Locating Saddle Points
The highest point along the lowest-energy path between two stable conformers corresponds to the rotational saddle point. Knowing the energy of such saddle points is important because the height of the rotational barrier determines how rapidly the interconversion between isomers occurs. The rotation around most single bonds is rapid because the rotational barrier is fairly low. However, in some systems the rotational barrier around single bonds is high due to steric hindrance. For example, the barrier around the rotation of the carbon-carbon single bond in 1,1-binaphthyls is so high that one can separate two optical antipodes (atropomers); such molecules serve as useful chiral catalysts or materials for chiral liquid crystals.

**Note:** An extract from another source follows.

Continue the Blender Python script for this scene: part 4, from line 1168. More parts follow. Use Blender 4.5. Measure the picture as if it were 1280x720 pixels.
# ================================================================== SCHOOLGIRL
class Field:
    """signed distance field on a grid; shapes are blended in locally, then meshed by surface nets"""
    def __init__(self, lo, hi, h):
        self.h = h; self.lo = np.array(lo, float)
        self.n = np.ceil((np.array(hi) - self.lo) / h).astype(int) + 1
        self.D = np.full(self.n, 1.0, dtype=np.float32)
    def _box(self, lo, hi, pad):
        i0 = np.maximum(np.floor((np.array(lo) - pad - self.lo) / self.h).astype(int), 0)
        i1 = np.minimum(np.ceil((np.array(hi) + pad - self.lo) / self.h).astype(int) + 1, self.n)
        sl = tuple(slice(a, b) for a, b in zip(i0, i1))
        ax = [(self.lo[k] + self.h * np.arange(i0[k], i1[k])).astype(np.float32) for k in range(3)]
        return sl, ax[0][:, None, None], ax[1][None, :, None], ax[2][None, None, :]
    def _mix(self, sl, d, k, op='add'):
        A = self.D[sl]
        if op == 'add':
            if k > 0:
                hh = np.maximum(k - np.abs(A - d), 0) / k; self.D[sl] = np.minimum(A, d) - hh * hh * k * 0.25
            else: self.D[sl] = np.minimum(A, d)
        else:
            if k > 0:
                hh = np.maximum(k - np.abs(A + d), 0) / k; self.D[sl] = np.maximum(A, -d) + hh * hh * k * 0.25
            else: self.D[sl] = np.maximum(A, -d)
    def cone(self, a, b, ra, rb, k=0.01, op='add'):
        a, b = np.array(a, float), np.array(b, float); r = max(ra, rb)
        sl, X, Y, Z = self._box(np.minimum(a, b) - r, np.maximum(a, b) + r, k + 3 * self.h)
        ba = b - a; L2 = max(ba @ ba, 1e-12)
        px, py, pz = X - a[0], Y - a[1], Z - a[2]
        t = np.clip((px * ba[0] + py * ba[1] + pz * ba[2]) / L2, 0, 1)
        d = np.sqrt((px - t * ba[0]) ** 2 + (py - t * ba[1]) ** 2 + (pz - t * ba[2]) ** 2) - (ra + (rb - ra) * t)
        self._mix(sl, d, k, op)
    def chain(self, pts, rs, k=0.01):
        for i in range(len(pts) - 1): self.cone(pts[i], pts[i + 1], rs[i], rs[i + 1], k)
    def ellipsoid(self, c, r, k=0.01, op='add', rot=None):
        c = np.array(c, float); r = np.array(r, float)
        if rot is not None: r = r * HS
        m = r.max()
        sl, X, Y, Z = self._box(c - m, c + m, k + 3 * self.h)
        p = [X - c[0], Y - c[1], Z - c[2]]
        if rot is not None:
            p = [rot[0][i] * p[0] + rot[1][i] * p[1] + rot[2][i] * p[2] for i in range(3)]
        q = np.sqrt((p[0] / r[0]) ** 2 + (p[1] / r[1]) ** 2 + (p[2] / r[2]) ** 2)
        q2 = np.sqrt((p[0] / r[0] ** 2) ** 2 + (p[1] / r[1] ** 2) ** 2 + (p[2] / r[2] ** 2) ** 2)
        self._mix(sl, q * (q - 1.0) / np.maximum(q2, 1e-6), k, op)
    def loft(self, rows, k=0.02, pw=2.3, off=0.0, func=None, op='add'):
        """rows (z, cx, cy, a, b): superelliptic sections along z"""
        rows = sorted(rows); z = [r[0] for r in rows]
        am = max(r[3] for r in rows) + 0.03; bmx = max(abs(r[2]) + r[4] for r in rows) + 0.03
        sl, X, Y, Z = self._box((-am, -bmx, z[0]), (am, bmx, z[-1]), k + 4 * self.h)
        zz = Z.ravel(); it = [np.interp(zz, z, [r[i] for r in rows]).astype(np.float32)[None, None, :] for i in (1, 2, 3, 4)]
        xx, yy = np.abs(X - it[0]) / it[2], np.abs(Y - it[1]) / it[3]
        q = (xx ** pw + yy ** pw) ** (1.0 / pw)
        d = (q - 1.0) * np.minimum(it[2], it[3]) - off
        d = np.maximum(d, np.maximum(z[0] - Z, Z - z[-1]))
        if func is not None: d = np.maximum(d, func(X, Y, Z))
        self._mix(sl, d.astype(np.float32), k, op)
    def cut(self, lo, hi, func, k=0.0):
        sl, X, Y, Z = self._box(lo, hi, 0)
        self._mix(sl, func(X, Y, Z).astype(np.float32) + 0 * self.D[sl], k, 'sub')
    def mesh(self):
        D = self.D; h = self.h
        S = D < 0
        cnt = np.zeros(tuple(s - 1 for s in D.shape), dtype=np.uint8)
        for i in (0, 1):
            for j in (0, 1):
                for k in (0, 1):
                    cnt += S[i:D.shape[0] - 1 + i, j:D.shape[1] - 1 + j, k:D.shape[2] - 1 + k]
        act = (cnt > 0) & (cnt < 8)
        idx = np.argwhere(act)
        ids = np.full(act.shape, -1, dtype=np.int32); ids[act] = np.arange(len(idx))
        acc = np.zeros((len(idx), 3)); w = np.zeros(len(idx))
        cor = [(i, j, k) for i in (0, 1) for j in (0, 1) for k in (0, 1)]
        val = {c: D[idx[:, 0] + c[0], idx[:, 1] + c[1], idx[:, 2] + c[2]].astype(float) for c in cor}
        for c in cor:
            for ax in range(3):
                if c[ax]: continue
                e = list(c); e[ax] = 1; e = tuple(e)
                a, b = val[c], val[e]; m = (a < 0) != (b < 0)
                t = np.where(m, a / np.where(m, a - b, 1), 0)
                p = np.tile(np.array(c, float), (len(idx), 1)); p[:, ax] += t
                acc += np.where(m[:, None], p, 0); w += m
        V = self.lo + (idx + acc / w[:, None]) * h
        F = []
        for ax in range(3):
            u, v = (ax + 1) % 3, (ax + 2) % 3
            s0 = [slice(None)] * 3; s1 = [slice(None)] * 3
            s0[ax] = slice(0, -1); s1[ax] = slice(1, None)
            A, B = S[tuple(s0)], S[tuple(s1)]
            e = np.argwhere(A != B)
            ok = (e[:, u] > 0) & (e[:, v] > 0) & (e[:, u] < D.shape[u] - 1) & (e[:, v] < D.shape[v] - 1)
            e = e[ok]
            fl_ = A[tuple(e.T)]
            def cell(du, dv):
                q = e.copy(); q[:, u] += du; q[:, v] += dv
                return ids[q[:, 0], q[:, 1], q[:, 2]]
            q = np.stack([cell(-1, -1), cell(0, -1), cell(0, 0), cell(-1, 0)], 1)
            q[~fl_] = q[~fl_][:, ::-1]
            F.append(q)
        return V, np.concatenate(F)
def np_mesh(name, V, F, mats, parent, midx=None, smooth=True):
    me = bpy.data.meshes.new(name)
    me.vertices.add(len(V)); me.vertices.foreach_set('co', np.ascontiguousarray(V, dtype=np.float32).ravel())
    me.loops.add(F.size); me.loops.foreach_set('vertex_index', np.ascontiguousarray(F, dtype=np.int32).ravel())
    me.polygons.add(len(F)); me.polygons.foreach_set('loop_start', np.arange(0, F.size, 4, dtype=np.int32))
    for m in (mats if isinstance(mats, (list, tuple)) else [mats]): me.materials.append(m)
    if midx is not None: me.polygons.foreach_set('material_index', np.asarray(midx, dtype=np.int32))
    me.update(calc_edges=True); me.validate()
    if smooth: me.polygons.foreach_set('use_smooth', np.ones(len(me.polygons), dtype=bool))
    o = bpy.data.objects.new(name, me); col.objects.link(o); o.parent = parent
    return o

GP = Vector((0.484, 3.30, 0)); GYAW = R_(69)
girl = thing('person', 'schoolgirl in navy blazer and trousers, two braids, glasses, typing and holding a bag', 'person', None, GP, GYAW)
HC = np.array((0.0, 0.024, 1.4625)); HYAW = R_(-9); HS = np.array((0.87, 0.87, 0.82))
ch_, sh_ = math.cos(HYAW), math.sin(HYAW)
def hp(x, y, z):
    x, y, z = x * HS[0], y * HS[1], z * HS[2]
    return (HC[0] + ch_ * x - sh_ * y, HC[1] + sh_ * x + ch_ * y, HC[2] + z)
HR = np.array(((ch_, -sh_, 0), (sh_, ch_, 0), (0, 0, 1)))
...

Conformational analysis algorithms can be modified such that saddle points can be optimized. The simplest approach would be to start with a structure close to the saddle point and use the Newton-Rhapson optimization method without checking for the curvature. In TINKER, the keyword SADDLEPOINT in the key file during minimization with the newton program will signal that a saddle point is being sought. Add a keyword saddlepoint to the end of the key file (e.g. isopropanol_ecl.key) with a text editor, save the file, and then run the program newton from the Unix shell using the initial guess structure for the saddle point (e.g. isopropanol.xyz) as an input. Keep in mind that the Newton-Rhapson search is likely to converge to the nearest stationary point; there may be other saddle points that it will not find without your guidance. Alternatively, TINKER's program saddle can be used to locate a saddle point between the two minima.